Which means: religion would be entirely superfluous and useless as an institution for bending people's wills to the service of tyrannical regimes. So why would said tyrannical regimes have invested so much wealth, human labor, etc. into religion in the first place? Why would the kings tolerate the existence of priesthoods whose wealth and power rivaled their own, when the priesthoods served no purpose the kings could not accomplish on their own with wholly secular regimes?

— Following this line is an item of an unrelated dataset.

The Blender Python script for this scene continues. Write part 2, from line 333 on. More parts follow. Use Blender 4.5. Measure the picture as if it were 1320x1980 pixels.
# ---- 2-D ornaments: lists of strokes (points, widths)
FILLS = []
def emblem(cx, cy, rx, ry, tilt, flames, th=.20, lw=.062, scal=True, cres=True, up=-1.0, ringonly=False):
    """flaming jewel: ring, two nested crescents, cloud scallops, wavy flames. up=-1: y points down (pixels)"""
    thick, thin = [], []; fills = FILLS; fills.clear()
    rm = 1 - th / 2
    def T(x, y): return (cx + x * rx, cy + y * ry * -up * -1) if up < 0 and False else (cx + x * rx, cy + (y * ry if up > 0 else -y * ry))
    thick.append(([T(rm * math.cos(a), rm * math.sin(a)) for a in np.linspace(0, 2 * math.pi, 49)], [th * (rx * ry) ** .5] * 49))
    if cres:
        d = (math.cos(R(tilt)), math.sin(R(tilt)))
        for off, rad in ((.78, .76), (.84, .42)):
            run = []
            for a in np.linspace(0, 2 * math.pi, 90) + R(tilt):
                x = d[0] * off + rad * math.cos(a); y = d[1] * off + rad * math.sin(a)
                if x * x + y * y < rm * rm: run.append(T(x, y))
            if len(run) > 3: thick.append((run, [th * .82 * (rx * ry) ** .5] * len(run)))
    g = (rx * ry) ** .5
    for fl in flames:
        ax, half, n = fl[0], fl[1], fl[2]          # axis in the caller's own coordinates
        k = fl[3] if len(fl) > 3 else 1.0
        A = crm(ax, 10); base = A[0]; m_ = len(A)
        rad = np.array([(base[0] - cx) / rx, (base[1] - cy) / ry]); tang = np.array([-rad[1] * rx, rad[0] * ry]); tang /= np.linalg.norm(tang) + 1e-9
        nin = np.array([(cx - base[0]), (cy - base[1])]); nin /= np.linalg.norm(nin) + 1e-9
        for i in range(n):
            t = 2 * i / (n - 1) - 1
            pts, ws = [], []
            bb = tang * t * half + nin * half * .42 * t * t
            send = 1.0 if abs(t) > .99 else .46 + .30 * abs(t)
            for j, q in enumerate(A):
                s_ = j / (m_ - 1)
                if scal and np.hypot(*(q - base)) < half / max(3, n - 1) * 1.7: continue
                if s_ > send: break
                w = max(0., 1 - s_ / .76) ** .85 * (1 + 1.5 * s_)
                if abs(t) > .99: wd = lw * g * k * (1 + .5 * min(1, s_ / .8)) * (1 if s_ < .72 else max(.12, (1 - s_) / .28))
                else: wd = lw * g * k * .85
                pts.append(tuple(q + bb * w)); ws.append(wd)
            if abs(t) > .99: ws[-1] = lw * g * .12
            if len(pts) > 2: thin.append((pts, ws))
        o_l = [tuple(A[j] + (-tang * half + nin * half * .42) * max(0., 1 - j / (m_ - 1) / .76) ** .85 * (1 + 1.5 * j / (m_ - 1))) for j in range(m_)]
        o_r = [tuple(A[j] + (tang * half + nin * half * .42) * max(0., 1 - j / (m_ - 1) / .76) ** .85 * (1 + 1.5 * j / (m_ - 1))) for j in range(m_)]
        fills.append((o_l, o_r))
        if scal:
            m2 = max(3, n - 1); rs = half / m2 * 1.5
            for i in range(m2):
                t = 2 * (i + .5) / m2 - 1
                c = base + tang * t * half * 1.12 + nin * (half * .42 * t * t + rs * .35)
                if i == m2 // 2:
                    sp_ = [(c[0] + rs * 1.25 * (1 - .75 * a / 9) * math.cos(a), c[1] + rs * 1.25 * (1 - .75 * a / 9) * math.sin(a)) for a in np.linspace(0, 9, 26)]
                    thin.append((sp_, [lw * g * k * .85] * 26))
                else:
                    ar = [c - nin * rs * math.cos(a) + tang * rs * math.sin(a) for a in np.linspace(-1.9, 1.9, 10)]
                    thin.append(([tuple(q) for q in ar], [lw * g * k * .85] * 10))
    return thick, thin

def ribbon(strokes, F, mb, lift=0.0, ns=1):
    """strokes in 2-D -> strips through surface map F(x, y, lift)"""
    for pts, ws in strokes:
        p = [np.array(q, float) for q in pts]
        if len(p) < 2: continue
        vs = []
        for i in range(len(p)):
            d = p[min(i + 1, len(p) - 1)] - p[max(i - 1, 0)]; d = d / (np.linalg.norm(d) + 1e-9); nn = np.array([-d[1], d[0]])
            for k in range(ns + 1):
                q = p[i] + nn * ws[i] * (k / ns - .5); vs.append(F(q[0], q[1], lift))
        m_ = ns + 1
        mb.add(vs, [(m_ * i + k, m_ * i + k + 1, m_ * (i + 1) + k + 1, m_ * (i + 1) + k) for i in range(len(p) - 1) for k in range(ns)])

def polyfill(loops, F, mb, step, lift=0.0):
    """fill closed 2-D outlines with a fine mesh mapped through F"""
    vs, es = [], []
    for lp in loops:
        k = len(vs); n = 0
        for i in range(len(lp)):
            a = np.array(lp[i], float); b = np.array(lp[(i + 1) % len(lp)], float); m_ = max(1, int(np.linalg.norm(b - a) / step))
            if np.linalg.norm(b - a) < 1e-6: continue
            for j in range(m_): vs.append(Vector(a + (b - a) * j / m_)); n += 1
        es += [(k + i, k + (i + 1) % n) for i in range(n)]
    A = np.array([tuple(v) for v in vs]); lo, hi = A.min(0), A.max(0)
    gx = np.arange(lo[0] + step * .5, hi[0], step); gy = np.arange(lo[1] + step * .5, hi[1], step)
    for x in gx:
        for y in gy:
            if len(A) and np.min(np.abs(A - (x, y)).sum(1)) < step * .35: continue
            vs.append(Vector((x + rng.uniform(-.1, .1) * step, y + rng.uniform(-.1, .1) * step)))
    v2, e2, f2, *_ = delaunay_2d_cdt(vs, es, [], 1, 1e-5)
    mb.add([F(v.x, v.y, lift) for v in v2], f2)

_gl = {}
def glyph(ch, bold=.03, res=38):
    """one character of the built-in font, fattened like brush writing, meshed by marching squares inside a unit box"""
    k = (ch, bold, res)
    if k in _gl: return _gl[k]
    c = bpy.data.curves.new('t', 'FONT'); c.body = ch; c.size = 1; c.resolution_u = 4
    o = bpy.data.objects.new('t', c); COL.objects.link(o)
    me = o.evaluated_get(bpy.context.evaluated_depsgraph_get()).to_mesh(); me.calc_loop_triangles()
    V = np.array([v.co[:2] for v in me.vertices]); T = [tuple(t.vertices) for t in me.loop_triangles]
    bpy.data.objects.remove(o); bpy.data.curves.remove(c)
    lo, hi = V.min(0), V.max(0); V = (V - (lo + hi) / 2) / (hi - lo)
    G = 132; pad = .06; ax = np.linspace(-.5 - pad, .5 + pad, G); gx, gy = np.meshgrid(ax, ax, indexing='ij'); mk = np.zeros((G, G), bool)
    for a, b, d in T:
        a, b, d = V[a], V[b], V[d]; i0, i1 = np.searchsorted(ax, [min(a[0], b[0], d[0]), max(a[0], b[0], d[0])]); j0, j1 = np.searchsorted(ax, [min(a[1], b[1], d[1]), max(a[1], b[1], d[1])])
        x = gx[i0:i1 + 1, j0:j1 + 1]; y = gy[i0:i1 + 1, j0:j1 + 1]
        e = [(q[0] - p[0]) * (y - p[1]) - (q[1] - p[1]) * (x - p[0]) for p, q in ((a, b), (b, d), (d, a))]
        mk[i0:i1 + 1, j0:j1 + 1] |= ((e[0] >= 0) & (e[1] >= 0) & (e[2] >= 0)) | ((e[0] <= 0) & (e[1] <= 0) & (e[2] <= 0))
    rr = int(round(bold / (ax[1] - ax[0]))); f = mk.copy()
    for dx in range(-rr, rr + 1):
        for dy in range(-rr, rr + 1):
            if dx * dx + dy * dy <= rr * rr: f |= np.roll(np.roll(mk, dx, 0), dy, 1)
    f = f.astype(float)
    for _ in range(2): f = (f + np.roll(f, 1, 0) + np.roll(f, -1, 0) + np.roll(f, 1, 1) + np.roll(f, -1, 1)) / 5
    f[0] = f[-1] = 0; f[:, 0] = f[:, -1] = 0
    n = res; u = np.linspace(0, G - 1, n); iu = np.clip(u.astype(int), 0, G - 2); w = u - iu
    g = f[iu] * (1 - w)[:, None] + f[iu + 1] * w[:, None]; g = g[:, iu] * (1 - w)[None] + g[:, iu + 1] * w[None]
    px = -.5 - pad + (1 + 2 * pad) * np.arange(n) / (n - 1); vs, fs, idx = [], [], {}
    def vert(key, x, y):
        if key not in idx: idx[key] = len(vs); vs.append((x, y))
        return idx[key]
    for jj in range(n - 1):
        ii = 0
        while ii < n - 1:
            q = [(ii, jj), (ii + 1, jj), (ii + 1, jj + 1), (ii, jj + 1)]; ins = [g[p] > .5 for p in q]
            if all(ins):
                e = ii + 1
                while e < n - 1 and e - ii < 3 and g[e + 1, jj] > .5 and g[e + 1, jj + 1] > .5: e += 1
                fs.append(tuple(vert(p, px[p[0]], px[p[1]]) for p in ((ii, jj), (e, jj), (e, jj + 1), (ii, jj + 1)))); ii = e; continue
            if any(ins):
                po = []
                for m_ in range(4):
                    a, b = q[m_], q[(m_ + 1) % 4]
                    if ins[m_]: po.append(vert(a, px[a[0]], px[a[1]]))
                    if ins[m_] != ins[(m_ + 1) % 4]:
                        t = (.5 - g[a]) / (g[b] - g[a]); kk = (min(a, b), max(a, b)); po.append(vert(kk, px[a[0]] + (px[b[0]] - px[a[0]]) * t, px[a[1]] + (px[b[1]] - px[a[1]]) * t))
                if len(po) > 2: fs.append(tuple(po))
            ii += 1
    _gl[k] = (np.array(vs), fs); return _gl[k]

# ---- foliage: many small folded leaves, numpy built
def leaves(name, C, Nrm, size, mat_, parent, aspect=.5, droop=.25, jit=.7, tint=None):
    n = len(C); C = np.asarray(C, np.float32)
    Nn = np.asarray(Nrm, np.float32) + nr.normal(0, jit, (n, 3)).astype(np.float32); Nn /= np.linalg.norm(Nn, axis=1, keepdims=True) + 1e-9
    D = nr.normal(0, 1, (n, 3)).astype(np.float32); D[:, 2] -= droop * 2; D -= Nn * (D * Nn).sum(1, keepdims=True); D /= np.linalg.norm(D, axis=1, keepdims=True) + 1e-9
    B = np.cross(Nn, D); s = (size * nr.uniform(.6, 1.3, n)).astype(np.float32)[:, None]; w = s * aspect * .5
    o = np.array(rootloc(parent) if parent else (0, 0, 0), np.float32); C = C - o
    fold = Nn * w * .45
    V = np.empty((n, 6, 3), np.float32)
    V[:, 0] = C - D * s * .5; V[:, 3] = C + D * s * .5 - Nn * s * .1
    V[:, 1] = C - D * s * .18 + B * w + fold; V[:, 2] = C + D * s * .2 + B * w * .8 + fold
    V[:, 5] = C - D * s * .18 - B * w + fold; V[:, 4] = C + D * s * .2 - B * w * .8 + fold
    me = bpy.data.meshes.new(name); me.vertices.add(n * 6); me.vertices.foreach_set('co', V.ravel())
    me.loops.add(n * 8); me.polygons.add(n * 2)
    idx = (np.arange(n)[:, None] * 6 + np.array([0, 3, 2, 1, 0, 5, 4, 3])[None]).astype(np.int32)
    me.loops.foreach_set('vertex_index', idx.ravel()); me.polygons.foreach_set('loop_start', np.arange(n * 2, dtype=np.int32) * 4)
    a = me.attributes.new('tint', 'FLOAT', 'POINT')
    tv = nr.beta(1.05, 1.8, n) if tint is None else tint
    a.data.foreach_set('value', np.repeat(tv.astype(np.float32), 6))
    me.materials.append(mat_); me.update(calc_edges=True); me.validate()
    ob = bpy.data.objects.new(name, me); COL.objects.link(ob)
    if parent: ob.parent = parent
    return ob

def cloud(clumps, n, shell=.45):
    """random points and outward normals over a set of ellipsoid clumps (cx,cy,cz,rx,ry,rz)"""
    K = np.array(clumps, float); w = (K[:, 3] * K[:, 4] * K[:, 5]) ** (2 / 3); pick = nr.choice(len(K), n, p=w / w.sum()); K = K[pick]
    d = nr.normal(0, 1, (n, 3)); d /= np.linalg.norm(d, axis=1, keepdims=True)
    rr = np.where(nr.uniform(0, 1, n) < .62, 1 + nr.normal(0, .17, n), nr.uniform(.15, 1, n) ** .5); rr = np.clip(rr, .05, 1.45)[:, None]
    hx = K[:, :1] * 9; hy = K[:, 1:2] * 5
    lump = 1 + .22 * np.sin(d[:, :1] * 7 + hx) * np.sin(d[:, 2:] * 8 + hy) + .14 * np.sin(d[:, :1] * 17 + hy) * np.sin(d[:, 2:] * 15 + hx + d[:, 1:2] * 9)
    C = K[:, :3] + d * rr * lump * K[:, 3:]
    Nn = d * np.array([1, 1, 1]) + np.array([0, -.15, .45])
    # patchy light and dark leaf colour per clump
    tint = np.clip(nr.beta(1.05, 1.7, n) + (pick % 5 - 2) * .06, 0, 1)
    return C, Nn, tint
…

I think the conspicuous wealth, power, and resource-consumption (temples, sacrificial offerings, etc.) of religious establishments all over the world and throughout all recorded history is abundant proof of religion's vast power to brainwash people and compel obedience on a mass scale. If religion did not have such power as religion, nearly always outstripping non-religious attempts to do the same, religious establishments would not be nearly as ubiquitous as they are and have been historically. If religion had no effects over and above "human nature," how could it compete with secular alternatives that could achieve the same ends (atrocities, utility in propping up tyrannical regimes) without expensive temples, sacrificial offerings (animals, grains, captives who could otherwise be used as slaves, children, virgins, etc.) and a wealthy but superfluous priest-caste? If we look at history's great atrocities, the ability to brainwash people and compel obedience on a mass scale are always crucial to their commission. Is not the ubiquitous success of religion itself proof that religion is extremely useful (more so than secular ideologies) to accomplish those ends?